Hard landing, soft landing — who cares? It's time for football. With the strange and costly NFL season collapsing into obscure questions about reforming the fumble/safety rule and whether the Redskins might be better off convincing Al Gore to stay in D.C. and jump in at cornerback, we're debating plunking down a few sawbucks on Vince McMahon's XFL come February. The attraction sure isn't McMahon's bogus promises to keep it street, or the prospect of seeing former Heisman winners humiliated for our enjoyment, or even the possibility of betting on games that really are fixed. No the XFL's real score is with its team names. No family-friendly Panthers or Jaguars here, no gate polls that leave the choice of franchise monikers in the hands of 12-year-olds. The XFL gets to the coin toss with some of the best sporting nomenclature in recent decades: "The Chicago Enforcers," "The New Jersey Hitmen," "The Memphis Maniax," "The Orlando Rage." These may not be real places, but they're pretty great names. Even more intriguing is the list of team names that didn't quite make the cut, which we obtained while searching for steroid caps in the dumpsters outside WWF HQ in Stamford, Conn.

The New Orleans Whores
The San Francisco Packers
The Denver Faunlets
The California Ballot Referenda
The Miami Relatives
The Utah Spazz
The Seattle Seamen
The Green Bay Shih-Tzus
The Florida Absentees
The Boston Fighting Blackamoors
The Houston Frottage
The Washington Indian Savages
The New York Jews
The Oklahoma Bombers
The Detroit Puke
The St. Louis Stiffs
The Nashville Crybabies
The Iowa Caucuses
The Portland Spoilers
The North Adams (Mass.) Internet Incubators
The Dallas Shoppers

Finally, our thirst for physical fitness and unbridled sloth can be quenched by the same drink. Minnesota-based Gluek Brewing Company recently announced the creation of Hard E, an alcoholic energy drink. Company officials hope the drink will catch on with twenty-somethings looking to enjoy the buzz of a fine malt liquor without the mushmouthed grogginess that usually comes with it. The drink should provide great convenience for those who already achieve the same effect by mixing uppers and downers with Elvis-like precision. Now if they could just invent crack that didn't make us want to blow our dealer for $20.
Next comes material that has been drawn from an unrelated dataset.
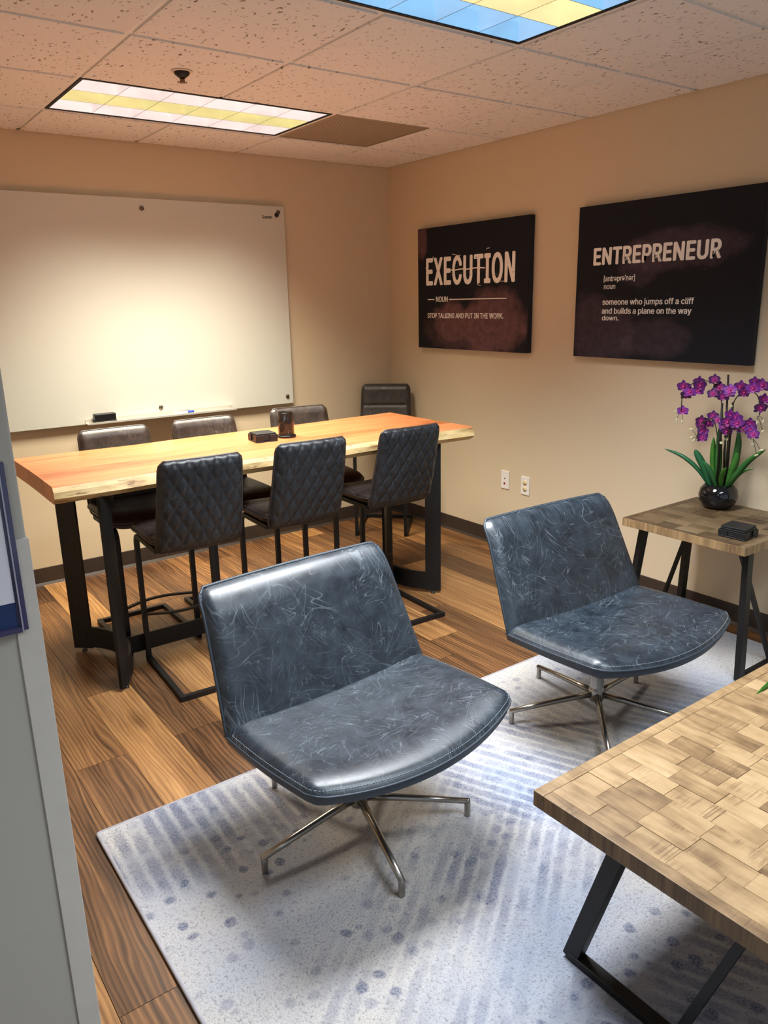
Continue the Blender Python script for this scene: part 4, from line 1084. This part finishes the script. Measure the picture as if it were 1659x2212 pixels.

E-commerce just got a new lease on life. Rona Barrett, the legendary multimedia journalist who showed that in this business you have to be able to write both flack-approved news flashes and full-blown puff pieces, has finally come back from the hiatus she took after "30 years of presenting the true picture behind the Hollywood headlines." And this time the celebrity supersleuth whose list of discoveries includes "Jimmy Dean, Natalie Wood, Elvis Presley, Bobby Darin, Fabian, Frankie Avalon, The Rolling Stones, The Beatles, etc., etc." has something besides just The Truth to hawk — lavender-based anti-aging creams created on Rona's own organic farm. "As many people know, I love uncovering new discoveries," Barrett notes, showing some of the Menckenesque phrasing that made her such a hit with Good Morning America audiences, "and so I am thrilled to re-enter public life by introducing new quality lavender products to the world and joining in a resurgence of the plant's healthful benefits and popularity." Think anti-aging creams ($116.00 per ounce) hit the online shopping demo at, well, only an oblique angle? Well they told Jeff Bezos Americans weren't reading books anymore, and look where he is. Or actually, don't look where he is. We're a little disappointed that a lavender-identified site doesn't have a more openly gay appeal, but we're happy to have the author of the "best selling intimate autobiography, Miss Rona" back, and not just because we're looking forward to the weekly "Rona Report" scheduled to begin next month. This is shaping up to be a blue Christmas all around, and whatever it takes to put a little pink back into the sallow complexion of online shopping, we'll take two!